The booklet was written by an eminent scientist in 1920, using the style of language of that era, with some long sentences that science writers of the time were prone to use. Conveniently, some words used, e.g. "perihelion" can be looked up in the dictionary that is free with the Kindle.
It was written only a year after the first experimental confirmation of Einstein's theories of relativity and so when Lorentz wrote "If his theory is correct as it stands, there ought, in a gravitational field, to be a displacement of the lines of the spectrum towards the red.
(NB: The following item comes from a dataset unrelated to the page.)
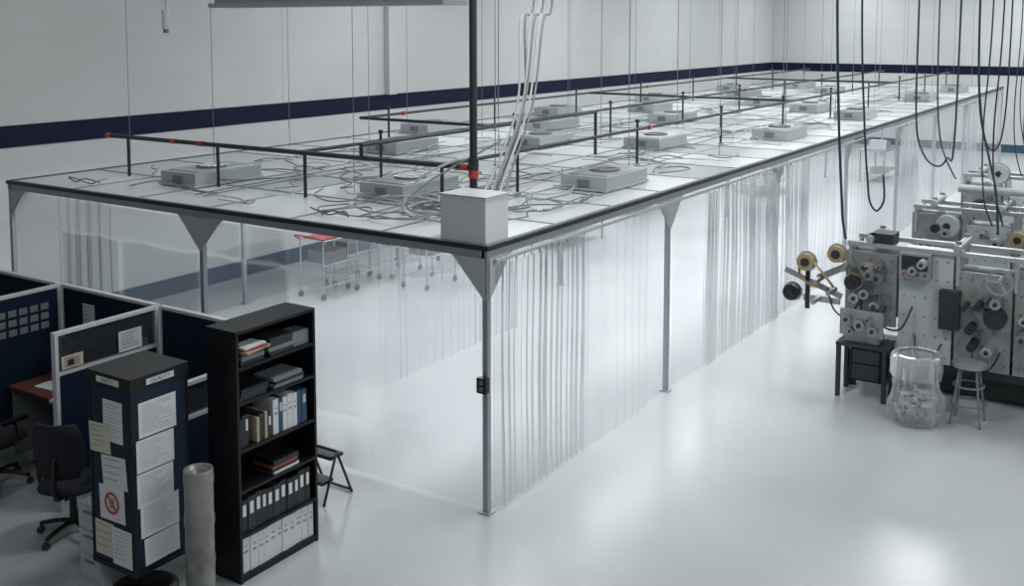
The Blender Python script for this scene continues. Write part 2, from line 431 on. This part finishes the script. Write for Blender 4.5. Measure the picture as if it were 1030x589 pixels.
b.box(bx0+.64,bx1-.04,by0+.04,by0+.2,SH[5]+.001,SH[5]+.12,'grey')
b.box(bx0+.05,bx0+.33,by0-.04,by0+.16,SH[5]+.107,SH[5]+.122,'btan',rot=.15); b.box(bx0+.07,bx0+.3,by0-.03,by0+.14,SH[5]+.123,SH[5]+.137,'bred',rot=-.1); b.box(bx0+.06,bx0+.3,by0-.02,by0+.14,SH[5]+.138,SH[5]+.15,'paper',rot=.1)
b.make('books_and_binders')

# ------------------------------------------------ notice tower
tx0,tx1,ty0,ty1,tz0,tz1=4.75,5.26,6.44,6.94,.30,1.80
b=MB()
b.box(tx0,tx1,ty0,ty1,tz0,tz1-.10,'towernavy')
b.box(tx0-.012,tx1+.012,ty0-.012,ty1+.012,tz1-.10,tz1,'black')
for x in (tx0-.006,tx1-.014):
    for y in (ty0-.006,ty1-.014): b.box(x,x+.02,y,y+.02,tz0,tz1-.1,'black')
b.box(tx0-.008,tx1+.008,ty0-.008,ty1+.008,tz0-.02,tz0+.02,'black')
cx,cy=(tx0+tx1)/2,(ty0+ty1)/2
b.cyl((cx,cy,.04),(cx,cy,tz0-.02),.05,'black'); b.lathe((cx,cy,0),[(0,.05),(.2,.05),(.26,.02),(.26,0),(0,0)],'black',32)
def paper(b,face,s0,s1,z0,z1,k='paper',n=9,rot=0,off=.003,ink='ink'):
    cs,cz=(s0+s1)/2,(z0+z1)/2
    def P(s,z,o):
        ds,dz=s-cs,z-cz; s2=cs+ds*math.cos(rot)-dz*math.sin(rot); z2=cz+ds*math.sin(rot)+dz*math.cos(rot)
        return (tx0-o-.001,ty1-s2,z2) if face=='L' else (tx0+s2,ty0-o-.001,z2)
    b.quad(P(s0,z0,off),P(s1,z0,off),P(s1,z1,off),P(s0,z1,off),k)
    w=s1-s0;h=z1-z0; th=.014*h if n>5 else .03*h
    for i in range(n):
        zz=z1-h*(.1+.82*i/n); e=R.uniform(.5,.92) 
        b.quad(P(s0+w*.08,zz-th,off+.001),P(s0+w*e,zz-th,off+.001),P(s0+w*e,zz,off+.001),P(s0+w*.08,zz,off+.001),ink)
paper(b,'L',.17,.40,1.28,1.60,'paper',10)
paper(b,'L',.0,.25,1.17,1.40,'paper2',5,.05,.006)
paper(b,'L',.14,.43,.92,1.17,'paper',4,.08,.004)
paper(b,'L',.10,.40,.66,.93,'paper',0,.03,.006)
paper(b,'L',.03,.25,.36,.63,'paper2',4); paper(b,'L',.24,.47,.33,.62,'paper',7,0,.006,'inkblue')
yy=ty1-.25; b.ring((tx0-.009,yy,.80),(tx0-.012,yy,.80),.085,.065,'red')
b.box(tx0-.012,tx0-.009,yy-.07,yy+.07,.793,.807,'red',tilt=('X',.8)); b.box(tx0-.0115,tx0-.009,yy-.03,yy+.03,.76,.84,'ink')
paper(b,'R',.06,.40,1.33,1.60,'paper',14); paper(b,'R',.03,.37,1.07,1.32,'paper',12,0,.006)
paper(b,'R',.03,.36,.80,1.06,'paper',13); paper(b,'R',.05,.40,.56,.82,'paper',14,0,.006); paper(b,'R',.08,.40,.34,.55,'paper',8,.03,.004,'inkblue')
b.box(tx0-.016,tx0-.012,ty0+.12,ty1-.12,tz1-.075,tz1-.03,'paper'); b.box(tx0+.13,tx1-.13,ty0-.016,ty0-.012,tz1-.075,tz1-.03,'paper')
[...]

No such effect has been discovered" he should probably have added the word "yet". In the more than 90 years since the book was published, this movement of the spectral lines due to gravity has been confirmed.
The book introduces you to Einstein himself and some of the scientific questions of his time, Einstein's radically different approach to them, a summary of the predicted effects of relativity and then some of the experiments that had been performed to confirm them. Non-mathematicians can rest assured there is not a single equation in the book.
Those familiar with accurately plotting a position will be familiar with degrees (°), minutes (') and seconds (") of arc where 1 second of arc is one 3,600th of a degree and thus a VERY small angle. Seconds of arc are referred to several times, but one typo uses ' instead of ". However, it is obvious from the context that Lorentz meant these very tiny angles called seconds rather than minutes of arc. I don't feel this detracts from the book at all.
I read the book at a single sitting and since it now 8:30 p.m. and I haven't yet had dinner, in my opinion it makes a good read!